The dawn found me in western Tennessee, and as evening fell, I picked up John and three of his fellow Guardsmen (one of whom we dropped off in Cincinnati). By the time we got home, I had been on the road for over 30 hours without sleep (if you don’t count the times I woke up suddenly while I was driving).
While I was gone, things had taken a turn for the worse. My girl was now enjoying the attention of two other guys. One of them threatened to kill me, and for about two weeks I slept with a loaded rifle in my bedrail. Finally, I told her she had to make up her mind, and she did. Now, the interesting thing about all this was that I, in my belief that I was as good as anybody else in this world and maybe better (at least better than the “hypocrites” that went to church), had nevertheless started to pray about the situation. The more I had prayed, the worse things got. When I was finally told not to come around any more, I was frustrated and angry with God.
One night, I complained, telling Him how I had been loving, just like Him. I complained bitterly that my love had been sincere, patterned after His love, and that it had been thrown back in my face. Suddenly, I was not alone in my room. I sensed the nearness of a presence, and I heard a voice say, “Now, do you see what you have done to Me?”.
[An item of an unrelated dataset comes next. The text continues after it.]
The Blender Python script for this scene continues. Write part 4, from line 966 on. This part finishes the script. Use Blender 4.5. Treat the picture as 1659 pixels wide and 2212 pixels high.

As though a light switch had been thrown, I realized the true state of my being. I had claimed to love as God loves, but it had been a selfish and self-centered love. I saw, for the first time, that the love of God had been extended to me through the death of Jesus, and I had rejected loving Him back, over and over. For years I had been exposed to the Gospel, but until that moment, its true meaning had eluded me.
My heart was hard as rock with pride and anger, but God began chipping away at it, bit by bit. That Sunday I went to church for the first time in years. Eastern Camp, at Webster Springs, West Virginia, was only a few weeks away. I made plans to attend. That first Sunday at Camp, I knew what I needed to do. I told the Lord that I would serve Him, and He began the long process of converting me into the person I am today.
It was not a choice I would have made on my own. I believed in my own ability to be good. I believed that I could choose my own time to serve Him. It was His grace that drew me to Himself through the misery that I created in my own self-righteousness. It was His grace that showed me that I was helpless to escape my own sin.
It has not been an easy road. Too many times, I have slid back into pride that I know all about what a Christian life is. Too many times, I have had to learn anew what the mind of God is with regard to my life and desires. As the Apostle Paul wrote, I don’t think I have it all together yet either, but I am God’s work in progress, and I thank Him for extending the grace to believe to a proud and stubborn person like me.